I am not representative of the target demographic, but I understand them well - I work directly on youth-focussed projects in many markets. I don't presume that my experience is typical, but I can confirm that trying to IM with a desktop buddy is very frustrating.

In the long haul, users will learn to adapt to new IM habits for mobile, even if using MSN. There are some teething problems at the moment and I am exploring them here.

Thanks for your thoughtful comments.

 
At 3:01 AM, Anonymous Anonymous said...

If you use ICQ or MSN but don't like the IM embedded client on your phone...or if your phone does not support IM, you can also try accessing either of these services via:
wap.tjat.com It is simple to use and requires no downloads.

 
At 11:07 PM, Anonymous Anonymous said...

I really think the key issue re MIM adoption is the carriers' pricing models.

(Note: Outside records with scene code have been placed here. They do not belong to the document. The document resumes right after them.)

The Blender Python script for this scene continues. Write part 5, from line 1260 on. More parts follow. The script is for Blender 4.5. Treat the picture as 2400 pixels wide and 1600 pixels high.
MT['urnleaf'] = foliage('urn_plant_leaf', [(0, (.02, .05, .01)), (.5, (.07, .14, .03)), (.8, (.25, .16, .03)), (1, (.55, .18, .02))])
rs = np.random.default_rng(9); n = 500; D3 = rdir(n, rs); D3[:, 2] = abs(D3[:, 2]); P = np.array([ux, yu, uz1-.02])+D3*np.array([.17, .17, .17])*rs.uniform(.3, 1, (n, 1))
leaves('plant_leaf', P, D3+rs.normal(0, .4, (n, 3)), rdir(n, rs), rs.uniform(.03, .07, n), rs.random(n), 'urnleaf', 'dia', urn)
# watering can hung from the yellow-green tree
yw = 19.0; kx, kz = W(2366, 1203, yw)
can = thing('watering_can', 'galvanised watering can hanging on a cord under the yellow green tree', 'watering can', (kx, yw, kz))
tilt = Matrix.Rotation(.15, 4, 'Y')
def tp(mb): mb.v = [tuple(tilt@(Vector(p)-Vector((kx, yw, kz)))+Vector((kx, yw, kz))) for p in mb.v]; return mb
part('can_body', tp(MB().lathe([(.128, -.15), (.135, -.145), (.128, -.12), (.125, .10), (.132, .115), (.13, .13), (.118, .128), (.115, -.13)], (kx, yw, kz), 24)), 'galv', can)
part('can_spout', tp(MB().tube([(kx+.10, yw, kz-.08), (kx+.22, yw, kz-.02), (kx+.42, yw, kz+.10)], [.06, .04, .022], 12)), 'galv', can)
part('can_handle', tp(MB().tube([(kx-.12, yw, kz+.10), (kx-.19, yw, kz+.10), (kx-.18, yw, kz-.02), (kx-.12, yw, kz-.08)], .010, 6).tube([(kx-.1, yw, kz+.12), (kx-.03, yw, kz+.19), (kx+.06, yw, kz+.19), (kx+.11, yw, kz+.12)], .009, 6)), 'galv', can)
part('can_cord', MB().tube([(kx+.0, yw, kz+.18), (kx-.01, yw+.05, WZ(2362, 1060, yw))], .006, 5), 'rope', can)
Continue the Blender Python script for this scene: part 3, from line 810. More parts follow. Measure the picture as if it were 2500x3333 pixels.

I've worked on business cases with several GSM carriers for MIM and it comes down to 2 issues:
1) do they want to kill SMS revenue by making MIM a subscription service, or kill IM adoption by making it per message charging (or WAP data charges)
2) do they want to promote an emerging competitor's community (MSN, Y!) or fail trying to create their own

I haven't yet seen anything that solves this issue, though cheaper packet charges on HSDPA may just allow j2me clients to route around the issue

There's a great J2ME client for MSN and Y! called MIG33 www.mig33.com which allows you to directly call your buddy's at discount rates....very cool

 
At 8:13 AM, Anonymous Anonymous said...

Of course the real benefit to something like this is presence. Delivery reports are meaningless when all you know is that it was delivered to a mobile device.

What bugs me is that nobody seems to get that we move from desktops to laptops to mobile devices. XMPP/Jabber does this gracefully, and WV/IMPS does not.

I really wish that people would just start using XMPP.